Question to Consider
How is the way Jesus walks the path to the cross a model for our daily lives?

Prayer
Almighty Father, I need courage to follow where Jesus went and strength to remain faithful when it gets hard. I know you are faithful and hear my prayer. Help me remain faithful in all I do. In Jesus’ name, Amen.

Conclude with Silence (2 minutes)


Day 4 – Seeing From a New Perspective

Silence, Stillness and Centering before God (2 minutes)

Scripture Reading – Mark 8:32-33

The son of man was an Old Testament description that many have interpreted as a figure that represents God’s people, particularly in instances when God’s people are suffering at the hands of their enemies. This figure of the son of man suffers in their place and is ultimately vindicated when God establishes his kingdom and shows that he was always on the side of his people all along. This is how Jesus sees himself – suffering unto death – and the way in which he urges his disciples to follow him.

There will of course be opposition to God’s plan (there always has been), but it must be resisted strongly, no matter its origin.

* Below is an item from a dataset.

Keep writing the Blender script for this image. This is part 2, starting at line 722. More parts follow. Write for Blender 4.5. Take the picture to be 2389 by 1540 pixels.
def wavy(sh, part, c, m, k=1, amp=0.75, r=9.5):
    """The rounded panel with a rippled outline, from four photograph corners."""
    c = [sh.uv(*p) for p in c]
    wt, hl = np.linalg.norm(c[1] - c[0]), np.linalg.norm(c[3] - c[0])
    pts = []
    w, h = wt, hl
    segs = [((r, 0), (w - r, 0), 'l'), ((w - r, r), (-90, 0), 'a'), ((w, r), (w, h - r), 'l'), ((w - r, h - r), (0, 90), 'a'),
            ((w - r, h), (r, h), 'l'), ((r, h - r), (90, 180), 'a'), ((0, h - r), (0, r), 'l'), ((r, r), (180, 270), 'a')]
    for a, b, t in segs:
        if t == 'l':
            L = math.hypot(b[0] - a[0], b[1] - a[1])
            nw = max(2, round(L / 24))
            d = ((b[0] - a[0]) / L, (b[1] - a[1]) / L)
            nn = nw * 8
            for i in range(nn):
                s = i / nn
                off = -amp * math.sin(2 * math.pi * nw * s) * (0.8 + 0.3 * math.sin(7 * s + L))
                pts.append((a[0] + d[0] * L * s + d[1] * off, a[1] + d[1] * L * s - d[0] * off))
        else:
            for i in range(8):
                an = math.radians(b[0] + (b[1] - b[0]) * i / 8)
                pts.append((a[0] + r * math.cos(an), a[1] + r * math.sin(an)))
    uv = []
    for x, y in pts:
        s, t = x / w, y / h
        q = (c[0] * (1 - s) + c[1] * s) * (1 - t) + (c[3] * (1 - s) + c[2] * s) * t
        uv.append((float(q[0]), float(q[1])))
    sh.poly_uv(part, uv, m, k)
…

Even Peter, seen as Jesus’ right-hand man, can get it wrong and only see things from a human perspective, not God’s. Peter’s response is human, but we need to see things from God’s point of view. He was unable to see beyond the suffering and death that Jesus was talking about, because he simply couldn’t believe that God’s Messiah would end up being treated like that. He was unable to step back and think about things from God’s point of view.

When God’s kingdom comes, it will challenge and overturn many of the supposedly sensible, obvious ways we have of viewing the world around us. Power, glory, success – all get redefined in the kingdom, in ways that cut across all our assumptions about what it means to be truly human.

Questions to Consider
What do you find hardest to see from God’s point of view? Why?

Prayer
Loving Father, change my perspective, hone my vision so that I see things the way you do, and so can see the places where you are already working to bring about your kingdom rule. In Jesus’ name, Amen.

Conclude with Silence (2 minutes)


Day 5 – The Shape of Discipleship

Silence, Stillness and Centering before God (2 minutes)

Scripture Reading – Mark 8:34-9:1

This is the shape of discipleship. It is cruciform, modelled on the cross of Christ. Mark’s original Roman audience would have been very forcibly struck by Jesus’ call to take up their cross. Crucifixion was widely known to be the Romans’ preferred method of executing criminals and rebels. It was excruciatingly painful, humiliating, and not the sort of thing that nice polite people would want to see, let alone think about and dwell on if they didn’t have to. And yet here is Jesus deliberately using it as an exhortatory image for those who would dare to follow him. It is not a soothing or comforting image. It is not one that promises only goodness and pleasure and happiness – the things we are often told we should be seeking above all others. But it is the way of Jesus, the one we follow.

Actually losing our lives for the gospel is something that we should be prepared for and is the length we should be willing to go for on behalf of the gospel of Jesus. Something as precious, liberating and world changing as the gospel deserves everything we have to offer, to the utmost limit of ourselves. After all, this is what Jesus gave of himself upon the cross. Nothing was held back, and nothing was avoided. Through the cross, everything was achieved, everything was redeemed and renewed. And it is through the cross – the cross of Jesus, and our own personal crosses carried in obedient imitation of him – that redemption and transformation will be achieved.

Questions to Consider
How do you pick up your cross each day? How does the cross determine what you do and say?

Prayer
Lord God, make my life more sacrificial, more cross-centred. May the shape of my life become more conformed to the shape of the cross and the posture of your son. In Jesus’ name, Amen.